— start RECORDED DATA —
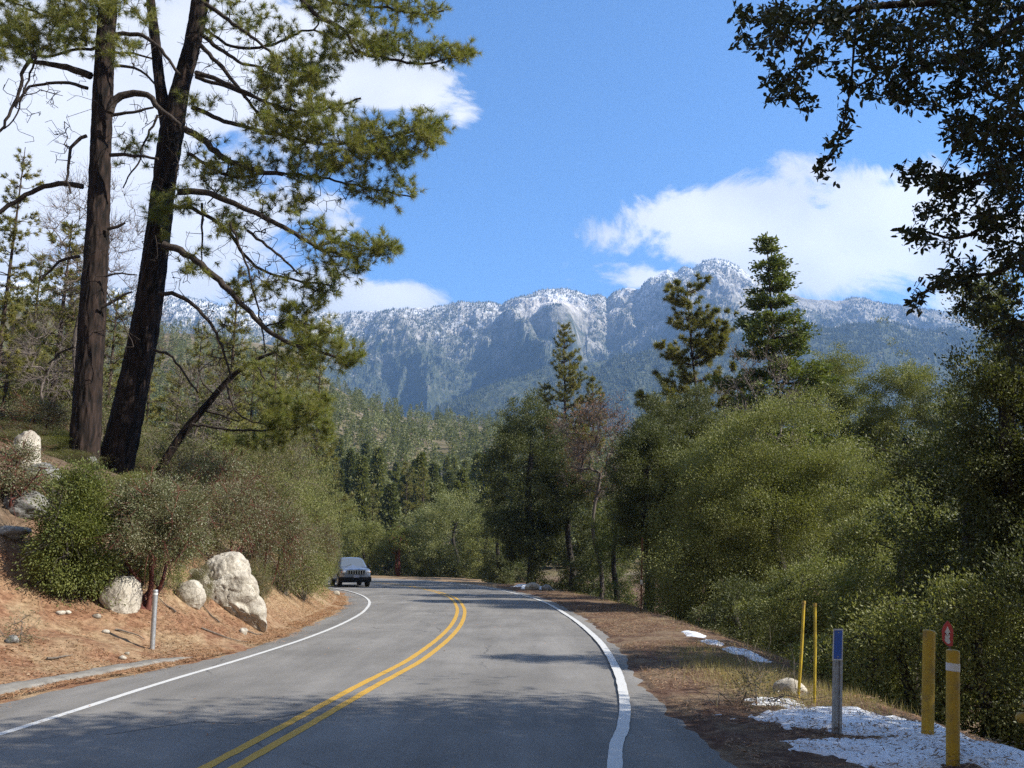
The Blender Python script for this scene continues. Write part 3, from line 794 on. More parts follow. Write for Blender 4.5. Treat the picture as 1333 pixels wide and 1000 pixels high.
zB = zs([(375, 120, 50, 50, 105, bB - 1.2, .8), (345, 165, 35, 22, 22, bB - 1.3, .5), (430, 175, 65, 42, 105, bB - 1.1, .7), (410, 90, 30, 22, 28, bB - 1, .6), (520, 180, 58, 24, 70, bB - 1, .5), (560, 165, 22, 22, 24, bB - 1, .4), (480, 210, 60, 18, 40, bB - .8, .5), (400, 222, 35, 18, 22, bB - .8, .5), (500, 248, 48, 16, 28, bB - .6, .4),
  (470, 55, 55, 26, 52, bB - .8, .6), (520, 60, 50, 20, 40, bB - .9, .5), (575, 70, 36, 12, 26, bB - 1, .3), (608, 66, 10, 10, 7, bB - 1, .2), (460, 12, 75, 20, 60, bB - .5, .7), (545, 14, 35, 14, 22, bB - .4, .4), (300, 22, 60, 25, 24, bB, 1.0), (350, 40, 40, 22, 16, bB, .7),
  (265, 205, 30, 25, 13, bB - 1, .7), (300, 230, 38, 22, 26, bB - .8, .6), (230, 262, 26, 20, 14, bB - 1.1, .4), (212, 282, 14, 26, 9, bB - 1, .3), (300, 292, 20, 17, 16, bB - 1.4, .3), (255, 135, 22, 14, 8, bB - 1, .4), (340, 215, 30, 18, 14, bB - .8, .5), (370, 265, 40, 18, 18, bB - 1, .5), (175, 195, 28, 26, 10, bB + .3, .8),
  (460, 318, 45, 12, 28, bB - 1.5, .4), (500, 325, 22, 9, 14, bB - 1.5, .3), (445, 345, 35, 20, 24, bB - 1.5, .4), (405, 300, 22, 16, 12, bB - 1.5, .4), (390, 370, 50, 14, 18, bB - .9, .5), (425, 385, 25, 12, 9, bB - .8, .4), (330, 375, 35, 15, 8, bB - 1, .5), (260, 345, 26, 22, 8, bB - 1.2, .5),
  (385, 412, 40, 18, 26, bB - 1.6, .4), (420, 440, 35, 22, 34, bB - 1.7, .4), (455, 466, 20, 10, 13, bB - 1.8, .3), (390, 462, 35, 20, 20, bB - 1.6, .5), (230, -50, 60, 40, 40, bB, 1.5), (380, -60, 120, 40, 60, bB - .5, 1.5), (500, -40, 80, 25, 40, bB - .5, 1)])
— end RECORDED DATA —
TASK TO CARRY OUT: Without the pictures, transcribe the listing above exactly.

RESULT OF THIS TASK:
The Blender Python script for this scene continues. Write part 3, from line 794 on. More parts follow. Write for Blender 4.5. Treat the picture as 1333 pixels wide and 1000 pixels high.
zB = zs([(375, 120, 50, 50, 105, bB - 1.2, .8), (345, 165, 35, 22, 22, bB - 1.3, .5), (430, 175, 65, 42, 105, bB - 1.1, .7), (410, 90, 30, 22, 28, bB - 1, .6), (520, 180, 58, 24, 70, bB - 1, .5), (560, 165, 22, 22, 24, bB - 1, .4), (480, 210, 60, 18, 40, bB - .8, .5), (400, 222, 35, 18, 22, bB - .8, .5), (500, 248, 48, 16, 28, bB - .6, .4),
  (470, 55, 55, 26, 52, bB - .8, .6), (520, 60, 50, 20, 40, bB - .9, .5), (575, 70, 36, 12, 26, bB - 1, .3), (608, 66, 10, 10, 7, bB - 1, .2), (460, 12, 75, 20, 60, bB - .5, .7), (545, 14, 35, 14, 22, bB - .4, .4), (300, 22, 60, 25, 24, bB, 1.0), (350, 40, 40, 22, 16, bB, .7),
  (265, 205, 30, 25, 13, bB - 1, .7), (300, 230, 38, 22, 26, bB - .8, .6), (230, 262, 26, 20, 14, bB - 1.1, .4), (212, 282, 14, 26, 9, bB - 1, .3), (300, 292, 20, 17, 16, bB - 1.4, .3), (255, 135, 22, 14, 8, bB - 1, .4), (340, 215, 30, 18, 14, bB - .8, .5), (370, 265, 40, 18, 18, bB - 1, .5), (175, 195, 28, 26, 10, bB + .3, .8),
  (460, 318, 45, 12, 28, bB - 1.5, .4), (500, 325, 22, 9, 14, bB - 1.5, .3), (445, 345, 35, 20, 24, bB - 1.5, .4), (405, 300, 22, 16, 12, bB - 1.5, .4), (390, 370, 50, 14, 18, bB - .9, .5), (425, 385, 25, 12, 9, bB - .8, .4), (330, 375, 35, 15, 8, bB - 1, .5), (260, 345, 26, 22, 8, bB - 1.2, .5),
  (385, 412, 40, 18, 26, bB - 1.6, .4), (420, 440, 35, 22, 34, bB - 1.7, .4), (455, 466, 20, 10, 13, bB - 1.8, .3), (390, 462, 35, 20, 20, bB - 1.6, .5), (230, -50, 60, 40, 40, bB, 1.5), (380, -60, 120, 40, 60, bB - .5, 1.5), (500, -40, 80, 25, 40, bB - .5, 1)])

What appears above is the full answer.